- [Task directions]: Only a number is wanted: the count of lines in this listing that contain "scene".

==================================================

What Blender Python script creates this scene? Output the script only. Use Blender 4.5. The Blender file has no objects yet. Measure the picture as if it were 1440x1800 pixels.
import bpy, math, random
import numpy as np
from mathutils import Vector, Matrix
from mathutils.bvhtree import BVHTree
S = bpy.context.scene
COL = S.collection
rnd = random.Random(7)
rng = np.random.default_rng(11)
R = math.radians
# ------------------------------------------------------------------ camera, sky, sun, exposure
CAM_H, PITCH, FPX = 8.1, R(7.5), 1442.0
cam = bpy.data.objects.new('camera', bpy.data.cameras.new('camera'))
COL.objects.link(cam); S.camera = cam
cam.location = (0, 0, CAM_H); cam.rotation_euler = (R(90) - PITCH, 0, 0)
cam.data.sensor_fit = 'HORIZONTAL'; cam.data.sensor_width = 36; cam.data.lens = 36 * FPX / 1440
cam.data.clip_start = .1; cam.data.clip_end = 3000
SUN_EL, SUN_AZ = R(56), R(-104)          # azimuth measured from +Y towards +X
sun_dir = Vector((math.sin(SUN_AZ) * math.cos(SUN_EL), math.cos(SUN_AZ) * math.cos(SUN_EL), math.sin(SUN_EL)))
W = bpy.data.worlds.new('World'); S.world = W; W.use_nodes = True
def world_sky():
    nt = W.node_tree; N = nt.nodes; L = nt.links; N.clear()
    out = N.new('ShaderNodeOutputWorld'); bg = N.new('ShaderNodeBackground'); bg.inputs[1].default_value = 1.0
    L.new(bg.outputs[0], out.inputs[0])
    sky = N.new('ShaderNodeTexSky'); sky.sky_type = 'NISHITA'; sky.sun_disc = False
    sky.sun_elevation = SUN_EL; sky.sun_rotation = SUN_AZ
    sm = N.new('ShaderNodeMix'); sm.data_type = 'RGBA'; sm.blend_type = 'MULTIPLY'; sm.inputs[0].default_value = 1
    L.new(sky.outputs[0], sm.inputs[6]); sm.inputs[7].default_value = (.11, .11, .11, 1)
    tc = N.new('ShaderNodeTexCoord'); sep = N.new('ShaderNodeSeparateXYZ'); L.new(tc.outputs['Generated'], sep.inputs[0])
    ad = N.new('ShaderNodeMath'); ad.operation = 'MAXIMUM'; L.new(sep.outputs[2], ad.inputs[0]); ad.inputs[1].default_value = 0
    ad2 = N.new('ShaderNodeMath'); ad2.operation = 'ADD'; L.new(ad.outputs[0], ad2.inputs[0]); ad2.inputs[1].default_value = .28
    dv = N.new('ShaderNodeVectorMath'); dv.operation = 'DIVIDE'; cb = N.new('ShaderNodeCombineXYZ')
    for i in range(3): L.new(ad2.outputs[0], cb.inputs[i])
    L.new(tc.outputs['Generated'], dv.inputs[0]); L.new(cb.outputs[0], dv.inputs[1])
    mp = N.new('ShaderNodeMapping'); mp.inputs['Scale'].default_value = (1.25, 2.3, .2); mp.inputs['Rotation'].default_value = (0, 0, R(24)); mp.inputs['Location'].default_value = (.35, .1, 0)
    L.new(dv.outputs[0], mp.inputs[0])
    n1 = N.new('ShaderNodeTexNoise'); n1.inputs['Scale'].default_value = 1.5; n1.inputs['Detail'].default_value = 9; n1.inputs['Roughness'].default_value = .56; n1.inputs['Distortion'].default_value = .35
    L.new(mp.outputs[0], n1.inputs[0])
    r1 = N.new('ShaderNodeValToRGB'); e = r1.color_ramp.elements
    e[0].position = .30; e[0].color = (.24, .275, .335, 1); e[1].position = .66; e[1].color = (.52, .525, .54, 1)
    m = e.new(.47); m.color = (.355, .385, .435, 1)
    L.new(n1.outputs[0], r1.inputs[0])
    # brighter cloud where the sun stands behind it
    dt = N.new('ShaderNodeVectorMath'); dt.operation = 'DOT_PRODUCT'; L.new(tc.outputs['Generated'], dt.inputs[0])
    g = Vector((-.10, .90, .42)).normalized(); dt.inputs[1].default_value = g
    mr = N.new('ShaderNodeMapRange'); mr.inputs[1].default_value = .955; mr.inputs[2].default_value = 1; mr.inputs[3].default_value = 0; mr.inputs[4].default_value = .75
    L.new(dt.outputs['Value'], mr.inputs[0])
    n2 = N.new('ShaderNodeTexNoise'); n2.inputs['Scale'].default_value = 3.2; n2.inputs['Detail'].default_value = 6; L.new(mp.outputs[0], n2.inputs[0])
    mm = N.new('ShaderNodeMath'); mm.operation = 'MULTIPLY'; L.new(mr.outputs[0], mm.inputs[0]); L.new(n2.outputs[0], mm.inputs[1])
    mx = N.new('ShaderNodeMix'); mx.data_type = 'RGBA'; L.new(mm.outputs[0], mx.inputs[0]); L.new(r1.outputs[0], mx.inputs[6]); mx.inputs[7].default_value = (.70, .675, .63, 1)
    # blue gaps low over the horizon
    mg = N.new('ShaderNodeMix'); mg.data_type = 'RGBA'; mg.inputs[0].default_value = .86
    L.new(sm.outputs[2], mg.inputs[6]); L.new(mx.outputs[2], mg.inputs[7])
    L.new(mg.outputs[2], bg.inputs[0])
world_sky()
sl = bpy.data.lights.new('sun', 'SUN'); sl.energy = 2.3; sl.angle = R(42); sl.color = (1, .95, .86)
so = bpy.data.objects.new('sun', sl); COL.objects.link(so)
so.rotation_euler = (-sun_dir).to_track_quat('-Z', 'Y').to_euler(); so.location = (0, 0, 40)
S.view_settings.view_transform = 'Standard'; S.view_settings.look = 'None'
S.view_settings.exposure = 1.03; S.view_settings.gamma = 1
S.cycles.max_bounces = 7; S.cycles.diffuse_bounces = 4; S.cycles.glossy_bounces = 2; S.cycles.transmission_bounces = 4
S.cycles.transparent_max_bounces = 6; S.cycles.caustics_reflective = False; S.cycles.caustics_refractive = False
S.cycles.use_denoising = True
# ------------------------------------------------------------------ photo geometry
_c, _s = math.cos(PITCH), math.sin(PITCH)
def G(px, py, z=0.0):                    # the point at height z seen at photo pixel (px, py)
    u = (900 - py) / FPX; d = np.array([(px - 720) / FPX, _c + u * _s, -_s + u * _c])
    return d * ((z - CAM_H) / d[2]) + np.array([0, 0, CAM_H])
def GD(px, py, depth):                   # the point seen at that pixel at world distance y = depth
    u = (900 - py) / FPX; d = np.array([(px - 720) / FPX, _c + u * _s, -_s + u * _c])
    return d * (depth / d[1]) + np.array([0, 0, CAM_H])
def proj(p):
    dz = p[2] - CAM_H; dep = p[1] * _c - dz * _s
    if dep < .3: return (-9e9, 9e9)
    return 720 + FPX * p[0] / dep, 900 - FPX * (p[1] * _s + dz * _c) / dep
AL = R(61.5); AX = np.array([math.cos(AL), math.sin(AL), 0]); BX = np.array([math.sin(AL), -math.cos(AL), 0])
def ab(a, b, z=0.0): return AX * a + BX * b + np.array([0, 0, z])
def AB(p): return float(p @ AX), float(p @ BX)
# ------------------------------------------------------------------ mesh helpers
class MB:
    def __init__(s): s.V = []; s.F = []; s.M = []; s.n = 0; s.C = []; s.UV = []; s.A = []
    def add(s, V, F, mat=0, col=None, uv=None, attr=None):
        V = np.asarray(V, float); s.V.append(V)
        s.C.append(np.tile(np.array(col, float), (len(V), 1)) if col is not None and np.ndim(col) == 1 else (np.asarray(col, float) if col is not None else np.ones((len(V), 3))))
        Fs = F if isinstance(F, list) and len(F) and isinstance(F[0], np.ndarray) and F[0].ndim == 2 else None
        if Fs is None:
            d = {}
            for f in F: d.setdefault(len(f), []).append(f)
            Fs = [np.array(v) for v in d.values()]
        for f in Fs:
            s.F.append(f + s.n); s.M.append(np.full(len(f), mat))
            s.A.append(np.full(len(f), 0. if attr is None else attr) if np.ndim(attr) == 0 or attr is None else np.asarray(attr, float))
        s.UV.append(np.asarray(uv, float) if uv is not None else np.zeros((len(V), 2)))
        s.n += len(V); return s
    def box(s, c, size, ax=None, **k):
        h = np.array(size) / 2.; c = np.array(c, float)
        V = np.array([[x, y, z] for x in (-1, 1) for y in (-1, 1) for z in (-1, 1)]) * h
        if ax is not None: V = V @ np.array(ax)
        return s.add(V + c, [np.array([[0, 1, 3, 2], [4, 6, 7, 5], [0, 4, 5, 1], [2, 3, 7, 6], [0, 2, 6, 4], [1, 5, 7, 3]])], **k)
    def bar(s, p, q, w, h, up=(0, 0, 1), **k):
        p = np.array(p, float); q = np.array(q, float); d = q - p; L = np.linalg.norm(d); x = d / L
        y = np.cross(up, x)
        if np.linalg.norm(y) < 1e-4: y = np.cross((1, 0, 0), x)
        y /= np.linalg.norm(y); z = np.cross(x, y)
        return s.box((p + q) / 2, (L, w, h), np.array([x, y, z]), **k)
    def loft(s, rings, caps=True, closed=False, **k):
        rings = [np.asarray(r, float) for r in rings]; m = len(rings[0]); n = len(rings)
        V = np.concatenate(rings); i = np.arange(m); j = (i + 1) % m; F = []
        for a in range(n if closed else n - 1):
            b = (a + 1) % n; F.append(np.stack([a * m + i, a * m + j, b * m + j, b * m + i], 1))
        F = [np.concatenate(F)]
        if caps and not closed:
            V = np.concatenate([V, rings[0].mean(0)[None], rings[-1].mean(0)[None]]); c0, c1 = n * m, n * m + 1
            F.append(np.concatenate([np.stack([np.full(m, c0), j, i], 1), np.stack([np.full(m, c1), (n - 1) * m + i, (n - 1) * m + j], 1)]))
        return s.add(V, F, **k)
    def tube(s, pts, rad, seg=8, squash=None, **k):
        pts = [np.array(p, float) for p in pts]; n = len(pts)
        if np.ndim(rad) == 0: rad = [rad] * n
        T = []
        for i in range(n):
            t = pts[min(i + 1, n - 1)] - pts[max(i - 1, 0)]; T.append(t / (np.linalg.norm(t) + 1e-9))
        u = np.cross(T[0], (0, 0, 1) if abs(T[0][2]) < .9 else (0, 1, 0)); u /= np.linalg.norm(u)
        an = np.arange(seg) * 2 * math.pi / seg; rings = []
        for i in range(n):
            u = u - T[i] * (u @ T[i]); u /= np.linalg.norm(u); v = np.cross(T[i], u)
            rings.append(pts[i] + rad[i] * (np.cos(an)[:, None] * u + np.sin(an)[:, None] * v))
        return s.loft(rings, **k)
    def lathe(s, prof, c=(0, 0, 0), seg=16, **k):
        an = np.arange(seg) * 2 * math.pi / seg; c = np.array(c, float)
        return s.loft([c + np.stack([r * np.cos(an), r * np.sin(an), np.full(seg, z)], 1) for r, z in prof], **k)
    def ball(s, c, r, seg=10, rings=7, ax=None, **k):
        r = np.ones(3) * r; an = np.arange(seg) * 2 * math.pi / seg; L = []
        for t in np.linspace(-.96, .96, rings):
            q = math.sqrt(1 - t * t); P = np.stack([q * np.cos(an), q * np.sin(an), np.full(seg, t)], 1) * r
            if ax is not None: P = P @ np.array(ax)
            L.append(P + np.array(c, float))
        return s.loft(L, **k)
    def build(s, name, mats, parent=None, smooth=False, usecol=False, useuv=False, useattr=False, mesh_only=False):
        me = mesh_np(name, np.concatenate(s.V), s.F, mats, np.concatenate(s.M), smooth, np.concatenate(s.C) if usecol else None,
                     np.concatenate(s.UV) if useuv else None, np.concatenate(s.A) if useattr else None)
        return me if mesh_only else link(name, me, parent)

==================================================

- [Reply]: 2